The UK music industry hits its previous peak in October 2001, when the Number One single on the Official UK Charts was Kylie Minogue’s ‘Can’t Get You Out Of My Head’ and the Number One album was Gold – The Greatest Hits by STEPS.

More than 20 years later Kylie Minogue is enjoying a career renaissance with the Grammy Award-winning ‘Padam Padam’ and will this Saturday [March 2] be named a BRIT Awards Global Icon, while STEPS’s last album reached Number One on the Official Albums Chart.

Said Bayley, “We have come a long way. No one should underestimate the seriousness of the plight the music industry faced in the decade following 2001. It was an existential crisis. Luckily a new generation of music loving tech entrepreneurs were able to see a way to a new model, based on subscriptions rather than sales.

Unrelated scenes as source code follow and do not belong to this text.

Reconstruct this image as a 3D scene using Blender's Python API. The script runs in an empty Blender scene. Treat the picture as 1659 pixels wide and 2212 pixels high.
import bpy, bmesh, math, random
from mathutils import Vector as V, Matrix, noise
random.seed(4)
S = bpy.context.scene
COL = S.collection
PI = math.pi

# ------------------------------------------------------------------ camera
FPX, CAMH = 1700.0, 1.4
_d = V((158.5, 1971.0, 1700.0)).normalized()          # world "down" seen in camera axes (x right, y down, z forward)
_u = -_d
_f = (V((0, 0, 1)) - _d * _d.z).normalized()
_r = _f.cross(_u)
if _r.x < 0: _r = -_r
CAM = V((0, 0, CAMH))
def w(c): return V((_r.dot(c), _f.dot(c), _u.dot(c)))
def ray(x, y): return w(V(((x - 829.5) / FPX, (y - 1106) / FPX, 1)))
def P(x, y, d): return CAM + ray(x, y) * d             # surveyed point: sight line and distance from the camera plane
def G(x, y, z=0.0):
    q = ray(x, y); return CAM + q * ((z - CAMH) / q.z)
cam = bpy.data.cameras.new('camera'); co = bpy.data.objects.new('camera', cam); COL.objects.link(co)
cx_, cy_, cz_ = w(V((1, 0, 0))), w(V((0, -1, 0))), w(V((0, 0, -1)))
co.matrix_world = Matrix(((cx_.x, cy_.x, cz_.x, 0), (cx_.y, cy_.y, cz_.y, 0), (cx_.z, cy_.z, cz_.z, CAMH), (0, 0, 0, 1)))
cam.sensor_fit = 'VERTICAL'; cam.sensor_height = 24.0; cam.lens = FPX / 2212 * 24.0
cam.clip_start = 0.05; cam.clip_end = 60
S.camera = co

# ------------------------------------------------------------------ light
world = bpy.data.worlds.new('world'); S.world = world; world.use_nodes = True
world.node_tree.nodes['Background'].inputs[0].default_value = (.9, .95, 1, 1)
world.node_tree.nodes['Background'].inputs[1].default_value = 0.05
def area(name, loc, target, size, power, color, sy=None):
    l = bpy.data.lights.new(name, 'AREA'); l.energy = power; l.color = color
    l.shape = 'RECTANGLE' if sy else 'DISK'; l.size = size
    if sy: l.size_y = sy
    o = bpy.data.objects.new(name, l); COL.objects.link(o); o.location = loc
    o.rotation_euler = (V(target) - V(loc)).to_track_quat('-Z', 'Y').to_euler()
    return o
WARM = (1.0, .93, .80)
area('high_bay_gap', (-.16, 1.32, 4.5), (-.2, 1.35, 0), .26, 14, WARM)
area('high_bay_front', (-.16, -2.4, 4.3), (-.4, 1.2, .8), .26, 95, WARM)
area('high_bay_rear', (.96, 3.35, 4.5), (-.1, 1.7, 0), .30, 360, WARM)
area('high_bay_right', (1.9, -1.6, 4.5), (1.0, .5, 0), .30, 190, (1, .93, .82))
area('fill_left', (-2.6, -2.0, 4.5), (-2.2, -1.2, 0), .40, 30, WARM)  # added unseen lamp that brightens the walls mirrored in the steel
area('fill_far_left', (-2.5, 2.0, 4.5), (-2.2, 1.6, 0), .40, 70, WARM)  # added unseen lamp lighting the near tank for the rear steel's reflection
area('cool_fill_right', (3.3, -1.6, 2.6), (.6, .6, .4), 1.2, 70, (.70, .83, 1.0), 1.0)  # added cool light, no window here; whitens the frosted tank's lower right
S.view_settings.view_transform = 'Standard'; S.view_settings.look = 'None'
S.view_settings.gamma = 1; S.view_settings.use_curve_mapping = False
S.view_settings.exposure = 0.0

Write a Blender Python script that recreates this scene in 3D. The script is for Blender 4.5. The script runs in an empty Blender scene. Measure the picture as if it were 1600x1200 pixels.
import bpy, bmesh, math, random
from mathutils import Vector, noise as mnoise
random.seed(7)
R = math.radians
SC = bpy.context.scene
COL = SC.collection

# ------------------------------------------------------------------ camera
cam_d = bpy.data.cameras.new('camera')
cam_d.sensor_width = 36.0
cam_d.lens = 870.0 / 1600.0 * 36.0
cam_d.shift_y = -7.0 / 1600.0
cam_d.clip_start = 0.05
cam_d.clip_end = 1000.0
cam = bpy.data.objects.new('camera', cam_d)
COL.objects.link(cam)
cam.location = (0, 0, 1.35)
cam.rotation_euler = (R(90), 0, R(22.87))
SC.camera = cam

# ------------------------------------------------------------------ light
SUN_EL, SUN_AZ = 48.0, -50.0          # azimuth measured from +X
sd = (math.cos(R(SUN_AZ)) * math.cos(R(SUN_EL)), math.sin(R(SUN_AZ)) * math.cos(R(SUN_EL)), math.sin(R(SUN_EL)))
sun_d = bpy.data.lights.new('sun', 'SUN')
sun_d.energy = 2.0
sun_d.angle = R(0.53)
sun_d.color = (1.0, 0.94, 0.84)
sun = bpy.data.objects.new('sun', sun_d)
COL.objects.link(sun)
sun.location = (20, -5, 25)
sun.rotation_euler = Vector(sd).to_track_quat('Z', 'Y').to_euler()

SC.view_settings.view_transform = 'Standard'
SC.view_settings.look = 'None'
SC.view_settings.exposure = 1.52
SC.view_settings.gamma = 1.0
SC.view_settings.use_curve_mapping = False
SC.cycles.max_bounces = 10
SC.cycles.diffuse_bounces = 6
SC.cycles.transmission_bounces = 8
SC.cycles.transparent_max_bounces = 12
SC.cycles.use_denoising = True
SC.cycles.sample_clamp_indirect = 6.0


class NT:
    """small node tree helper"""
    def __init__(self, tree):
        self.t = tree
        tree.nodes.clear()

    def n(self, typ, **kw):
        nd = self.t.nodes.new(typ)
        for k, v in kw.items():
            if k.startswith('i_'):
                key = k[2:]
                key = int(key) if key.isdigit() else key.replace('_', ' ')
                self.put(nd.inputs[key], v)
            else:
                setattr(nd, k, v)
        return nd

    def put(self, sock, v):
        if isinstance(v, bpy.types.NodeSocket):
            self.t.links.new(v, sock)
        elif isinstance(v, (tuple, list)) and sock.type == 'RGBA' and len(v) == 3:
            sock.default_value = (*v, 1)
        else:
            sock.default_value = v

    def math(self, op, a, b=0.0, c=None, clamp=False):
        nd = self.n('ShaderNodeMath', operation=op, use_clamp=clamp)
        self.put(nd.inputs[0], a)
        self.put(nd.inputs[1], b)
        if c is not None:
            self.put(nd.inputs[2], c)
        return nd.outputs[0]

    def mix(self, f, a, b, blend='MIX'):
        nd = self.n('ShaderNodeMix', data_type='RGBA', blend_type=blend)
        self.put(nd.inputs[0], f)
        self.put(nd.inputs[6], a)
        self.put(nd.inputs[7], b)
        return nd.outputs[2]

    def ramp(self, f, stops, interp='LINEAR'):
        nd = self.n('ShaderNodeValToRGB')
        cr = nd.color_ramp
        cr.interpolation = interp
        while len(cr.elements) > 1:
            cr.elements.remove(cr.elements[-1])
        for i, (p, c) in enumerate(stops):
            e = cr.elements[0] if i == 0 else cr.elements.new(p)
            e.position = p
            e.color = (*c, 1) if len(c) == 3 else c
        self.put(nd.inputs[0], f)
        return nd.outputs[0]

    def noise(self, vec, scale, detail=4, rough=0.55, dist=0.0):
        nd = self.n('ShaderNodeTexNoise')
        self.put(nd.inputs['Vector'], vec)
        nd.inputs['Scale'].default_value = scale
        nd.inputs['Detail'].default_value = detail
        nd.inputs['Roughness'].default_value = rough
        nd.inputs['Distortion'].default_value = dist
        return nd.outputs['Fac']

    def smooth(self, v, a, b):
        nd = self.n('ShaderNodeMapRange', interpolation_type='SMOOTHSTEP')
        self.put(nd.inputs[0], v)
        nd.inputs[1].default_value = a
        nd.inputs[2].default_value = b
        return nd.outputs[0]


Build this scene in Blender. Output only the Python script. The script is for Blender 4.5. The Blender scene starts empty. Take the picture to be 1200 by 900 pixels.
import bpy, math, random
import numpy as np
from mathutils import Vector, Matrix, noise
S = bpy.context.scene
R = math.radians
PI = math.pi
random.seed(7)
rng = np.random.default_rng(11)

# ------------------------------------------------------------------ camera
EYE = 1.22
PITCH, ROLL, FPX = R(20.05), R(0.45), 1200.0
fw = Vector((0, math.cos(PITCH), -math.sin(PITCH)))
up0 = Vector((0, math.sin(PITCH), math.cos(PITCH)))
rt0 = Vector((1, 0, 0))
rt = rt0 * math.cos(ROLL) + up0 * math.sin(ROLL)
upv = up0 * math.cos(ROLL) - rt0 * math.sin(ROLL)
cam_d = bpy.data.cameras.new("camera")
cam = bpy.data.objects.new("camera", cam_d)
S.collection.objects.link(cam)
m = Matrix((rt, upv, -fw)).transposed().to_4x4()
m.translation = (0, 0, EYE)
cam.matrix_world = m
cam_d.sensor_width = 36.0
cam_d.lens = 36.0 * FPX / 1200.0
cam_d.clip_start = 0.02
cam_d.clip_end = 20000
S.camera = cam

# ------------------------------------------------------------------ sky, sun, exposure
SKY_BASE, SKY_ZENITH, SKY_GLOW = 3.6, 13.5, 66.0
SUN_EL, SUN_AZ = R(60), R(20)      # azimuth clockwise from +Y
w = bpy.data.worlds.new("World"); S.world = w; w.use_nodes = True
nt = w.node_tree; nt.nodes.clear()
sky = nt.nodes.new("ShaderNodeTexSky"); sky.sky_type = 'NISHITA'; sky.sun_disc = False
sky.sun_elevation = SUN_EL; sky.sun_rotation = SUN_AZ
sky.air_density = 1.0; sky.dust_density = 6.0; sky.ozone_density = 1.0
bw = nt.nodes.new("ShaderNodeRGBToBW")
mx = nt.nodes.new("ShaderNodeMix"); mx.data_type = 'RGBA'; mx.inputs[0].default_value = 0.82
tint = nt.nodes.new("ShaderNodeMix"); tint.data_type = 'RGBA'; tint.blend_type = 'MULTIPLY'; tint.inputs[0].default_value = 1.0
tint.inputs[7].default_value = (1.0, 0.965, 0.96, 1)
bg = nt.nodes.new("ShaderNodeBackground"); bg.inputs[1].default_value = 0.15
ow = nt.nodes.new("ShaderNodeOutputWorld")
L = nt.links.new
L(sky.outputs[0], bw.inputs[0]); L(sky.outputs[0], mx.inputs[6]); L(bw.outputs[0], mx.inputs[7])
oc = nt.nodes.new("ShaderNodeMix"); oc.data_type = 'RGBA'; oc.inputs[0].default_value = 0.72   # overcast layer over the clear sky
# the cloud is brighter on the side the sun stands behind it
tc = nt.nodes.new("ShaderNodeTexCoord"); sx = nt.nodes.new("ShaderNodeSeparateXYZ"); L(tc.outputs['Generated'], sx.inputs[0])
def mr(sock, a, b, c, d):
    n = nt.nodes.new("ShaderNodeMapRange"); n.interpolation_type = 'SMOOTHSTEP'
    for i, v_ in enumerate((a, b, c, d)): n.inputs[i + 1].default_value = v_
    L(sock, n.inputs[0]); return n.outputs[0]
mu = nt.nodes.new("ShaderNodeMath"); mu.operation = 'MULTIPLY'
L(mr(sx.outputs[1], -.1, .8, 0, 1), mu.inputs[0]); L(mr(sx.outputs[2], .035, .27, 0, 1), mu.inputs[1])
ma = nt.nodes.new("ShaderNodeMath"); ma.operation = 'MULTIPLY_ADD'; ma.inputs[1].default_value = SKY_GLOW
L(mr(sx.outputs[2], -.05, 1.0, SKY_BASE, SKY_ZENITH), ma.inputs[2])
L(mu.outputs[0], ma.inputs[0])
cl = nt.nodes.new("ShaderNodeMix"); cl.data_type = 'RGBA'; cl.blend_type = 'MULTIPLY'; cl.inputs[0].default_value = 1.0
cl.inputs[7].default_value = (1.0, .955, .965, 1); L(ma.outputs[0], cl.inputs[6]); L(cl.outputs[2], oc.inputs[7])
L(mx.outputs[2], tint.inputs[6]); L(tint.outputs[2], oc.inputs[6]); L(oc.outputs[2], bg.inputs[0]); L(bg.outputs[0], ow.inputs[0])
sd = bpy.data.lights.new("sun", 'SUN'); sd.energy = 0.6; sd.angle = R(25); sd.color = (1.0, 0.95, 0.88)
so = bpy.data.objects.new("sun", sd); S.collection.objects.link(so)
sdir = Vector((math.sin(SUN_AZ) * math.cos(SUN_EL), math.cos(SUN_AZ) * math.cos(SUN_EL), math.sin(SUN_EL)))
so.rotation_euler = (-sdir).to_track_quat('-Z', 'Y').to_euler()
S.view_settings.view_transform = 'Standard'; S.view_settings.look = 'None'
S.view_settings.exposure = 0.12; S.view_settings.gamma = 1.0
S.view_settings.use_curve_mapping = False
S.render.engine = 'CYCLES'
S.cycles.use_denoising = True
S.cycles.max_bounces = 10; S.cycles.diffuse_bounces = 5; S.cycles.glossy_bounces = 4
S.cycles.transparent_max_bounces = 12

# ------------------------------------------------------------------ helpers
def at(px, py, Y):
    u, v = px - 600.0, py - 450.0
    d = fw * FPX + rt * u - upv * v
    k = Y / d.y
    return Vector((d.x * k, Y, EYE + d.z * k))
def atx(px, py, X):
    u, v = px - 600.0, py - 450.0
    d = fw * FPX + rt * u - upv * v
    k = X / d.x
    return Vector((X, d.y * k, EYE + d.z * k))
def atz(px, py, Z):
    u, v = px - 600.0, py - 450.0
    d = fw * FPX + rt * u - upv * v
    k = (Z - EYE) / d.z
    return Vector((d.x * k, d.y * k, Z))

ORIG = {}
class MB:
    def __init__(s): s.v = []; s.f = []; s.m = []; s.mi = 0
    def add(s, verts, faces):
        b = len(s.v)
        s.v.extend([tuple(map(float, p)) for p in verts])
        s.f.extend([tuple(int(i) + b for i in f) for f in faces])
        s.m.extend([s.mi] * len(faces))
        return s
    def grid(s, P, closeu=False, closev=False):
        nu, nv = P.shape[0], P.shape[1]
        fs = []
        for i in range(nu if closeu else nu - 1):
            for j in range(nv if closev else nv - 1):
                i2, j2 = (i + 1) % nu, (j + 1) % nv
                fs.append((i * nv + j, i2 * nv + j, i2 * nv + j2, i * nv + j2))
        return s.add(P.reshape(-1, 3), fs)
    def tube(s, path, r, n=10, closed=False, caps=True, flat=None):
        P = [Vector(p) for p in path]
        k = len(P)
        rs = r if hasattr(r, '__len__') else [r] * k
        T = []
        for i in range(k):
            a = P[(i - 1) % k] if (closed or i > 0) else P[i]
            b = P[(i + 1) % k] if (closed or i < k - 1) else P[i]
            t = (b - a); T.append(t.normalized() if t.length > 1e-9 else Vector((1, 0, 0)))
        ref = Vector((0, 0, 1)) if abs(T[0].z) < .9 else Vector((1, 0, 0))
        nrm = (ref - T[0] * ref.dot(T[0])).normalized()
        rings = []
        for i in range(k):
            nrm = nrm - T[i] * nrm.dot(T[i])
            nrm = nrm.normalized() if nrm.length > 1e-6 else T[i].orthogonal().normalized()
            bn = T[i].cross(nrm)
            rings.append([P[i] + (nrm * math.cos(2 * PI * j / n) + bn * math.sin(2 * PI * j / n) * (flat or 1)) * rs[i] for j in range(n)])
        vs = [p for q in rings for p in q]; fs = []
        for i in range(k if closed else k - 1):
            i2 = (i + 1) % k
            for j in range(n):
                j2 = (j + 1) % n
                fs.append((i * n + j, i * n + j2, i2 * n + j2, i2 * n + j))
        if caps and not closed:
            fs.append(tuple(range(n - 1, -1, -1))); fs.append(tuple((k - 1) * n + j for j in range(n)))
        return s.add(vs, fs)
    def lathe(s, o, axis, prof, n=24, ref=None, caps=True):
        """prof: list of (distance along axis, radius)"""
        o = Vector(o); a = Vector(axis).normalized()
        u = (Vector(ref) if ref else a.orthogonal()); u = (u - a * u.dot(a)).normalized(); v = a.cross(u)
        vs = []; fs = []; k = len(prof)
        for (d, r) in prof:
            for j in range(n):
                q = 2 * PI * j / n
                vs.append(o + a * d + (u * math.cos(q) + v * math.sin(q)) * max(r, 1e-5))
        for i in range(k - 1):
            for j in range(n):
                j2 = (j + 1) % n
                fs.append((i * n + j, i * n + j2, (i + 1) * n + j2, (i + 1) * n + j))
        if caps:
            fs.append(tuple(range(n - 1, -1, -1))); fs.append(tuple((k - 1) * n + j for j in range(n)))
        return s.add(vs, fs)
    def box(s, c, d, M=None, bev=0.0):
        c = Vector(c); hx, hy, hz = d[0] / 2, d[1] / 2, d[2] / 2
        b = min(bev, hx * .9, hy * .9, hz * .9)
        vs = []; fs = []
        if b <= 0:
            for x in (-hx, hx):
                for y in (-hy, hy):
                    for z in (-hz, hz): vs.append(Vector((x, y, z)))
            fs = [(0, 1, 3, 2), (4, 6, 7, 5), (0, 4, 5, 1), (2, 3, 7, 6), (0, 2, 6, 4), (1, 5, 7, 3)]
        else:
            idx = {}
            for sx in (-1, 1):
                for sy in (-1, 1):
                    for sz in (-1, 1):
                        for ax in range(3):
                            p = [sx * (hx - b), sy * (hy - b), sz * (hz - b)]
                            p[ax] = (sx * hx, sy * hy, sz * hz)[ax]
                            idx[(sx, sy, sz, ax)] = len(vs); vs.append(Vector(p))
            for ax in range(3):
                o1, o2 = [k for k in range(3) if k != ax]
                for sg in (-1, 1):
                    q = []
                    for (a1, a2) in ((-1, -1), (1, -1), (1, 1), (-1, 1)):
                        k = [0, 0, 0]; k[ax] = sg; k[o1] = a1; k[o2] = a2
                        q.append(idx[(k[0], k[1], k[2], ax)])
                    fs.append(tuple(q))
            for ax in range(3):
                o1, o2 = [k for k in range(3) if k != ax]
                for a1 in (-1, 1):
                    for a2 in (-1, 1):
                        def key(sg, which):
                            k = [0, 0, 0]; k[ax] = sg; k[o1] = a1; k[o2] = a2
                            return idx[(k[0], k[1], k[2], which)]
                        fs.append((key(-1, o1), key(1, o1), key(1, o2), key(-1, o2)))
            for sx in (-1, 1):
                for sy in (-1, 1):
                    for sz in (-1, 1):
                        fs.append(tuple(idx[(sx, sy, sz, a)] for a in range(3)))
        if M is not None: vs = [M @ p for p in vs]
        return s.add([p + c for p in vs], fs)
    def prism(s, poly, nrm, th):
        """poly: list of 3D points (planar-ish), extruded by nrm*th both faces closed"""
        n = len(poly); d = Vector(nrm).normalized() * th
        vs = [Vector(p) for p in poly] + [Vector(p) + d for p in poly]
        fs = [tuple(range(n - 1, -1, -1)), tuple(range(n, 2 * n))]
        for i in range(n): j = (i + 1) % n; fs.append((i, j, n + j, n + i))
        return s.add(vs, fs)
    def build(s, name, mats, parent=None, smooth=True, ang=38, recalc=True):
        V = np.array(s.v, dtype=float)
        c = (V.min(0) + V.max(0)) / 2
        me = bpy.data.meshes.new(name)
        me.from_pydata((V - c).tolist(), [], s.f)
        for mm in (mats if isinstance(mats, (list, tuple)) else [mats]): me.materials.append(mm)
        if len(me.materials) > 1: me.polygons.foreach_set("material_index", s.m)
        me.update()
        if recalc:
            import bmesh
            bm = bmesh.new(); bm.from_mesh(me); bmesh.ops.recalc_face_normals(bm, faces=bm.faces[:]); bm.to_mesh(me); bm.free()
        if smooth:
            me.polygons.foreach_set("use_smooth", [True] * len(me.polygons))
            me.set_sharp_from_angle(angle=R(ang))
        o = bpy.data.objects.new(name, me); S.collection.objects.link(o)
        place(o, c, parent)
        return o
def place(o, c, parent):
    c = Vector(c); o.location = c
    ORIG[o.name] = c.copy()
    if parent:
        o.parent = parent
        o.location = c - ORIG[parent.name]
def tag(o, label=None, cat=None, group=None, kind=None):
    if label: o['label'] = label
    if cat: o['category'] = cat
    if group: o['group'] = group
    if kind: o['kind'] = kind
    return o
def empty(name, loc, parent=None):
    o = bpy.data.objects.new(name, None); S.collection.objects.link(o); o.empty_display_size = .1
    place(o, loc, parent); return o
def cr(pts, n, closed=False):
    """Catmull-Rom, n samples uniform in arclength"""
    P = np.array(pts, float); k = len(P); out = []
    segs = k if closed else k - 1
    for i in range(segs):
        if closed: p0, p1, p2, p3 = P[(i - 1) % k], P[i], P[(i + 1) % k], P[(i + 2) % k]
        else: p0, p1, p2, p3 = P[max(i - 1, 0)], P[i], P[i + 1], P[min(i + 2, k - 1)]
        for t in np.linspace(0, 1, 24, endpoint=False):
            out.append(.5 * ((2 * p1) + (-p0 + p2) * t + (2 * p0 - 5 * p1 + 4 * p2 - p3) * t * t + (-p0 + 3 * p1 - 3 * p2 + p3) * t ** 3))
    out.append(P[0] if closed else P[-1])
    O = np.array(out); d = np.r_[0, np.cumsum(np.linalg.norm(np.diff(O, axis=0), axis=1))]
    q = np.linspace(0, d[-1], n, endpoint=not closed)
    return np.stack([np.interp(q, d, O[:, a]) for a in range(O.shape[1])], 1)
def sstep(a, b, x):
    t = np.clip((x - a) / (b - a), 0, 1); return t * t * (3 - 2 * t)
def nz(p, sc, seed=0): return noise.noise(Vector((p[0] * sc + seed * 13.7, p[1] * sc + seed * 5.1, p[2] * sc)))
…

“Today draws a line under 2001 and highlights the fact that music sales have more than doubled since 2013. That’s great, but after 20 years of inflation, it’s still not enough. The next milestone is to see music exceed 2001 not just in nominal terms, but in real terms too.

“As ever the key to growth is for the music industry to embrace innovation. From the wax cylinder to the CD and indeed streaming, technology is the key to growth in music.”

News of the UK music industry hitting a new all-time high comes as ERA prepares to publish its annual statistical review of the entertainment industry, the ERA Yearbook, next Wednesday March 6. The book will explore in more than 80 pages of tables and charts a 2023 in which combined music, video and games sales grew by 7% to £11.9bn.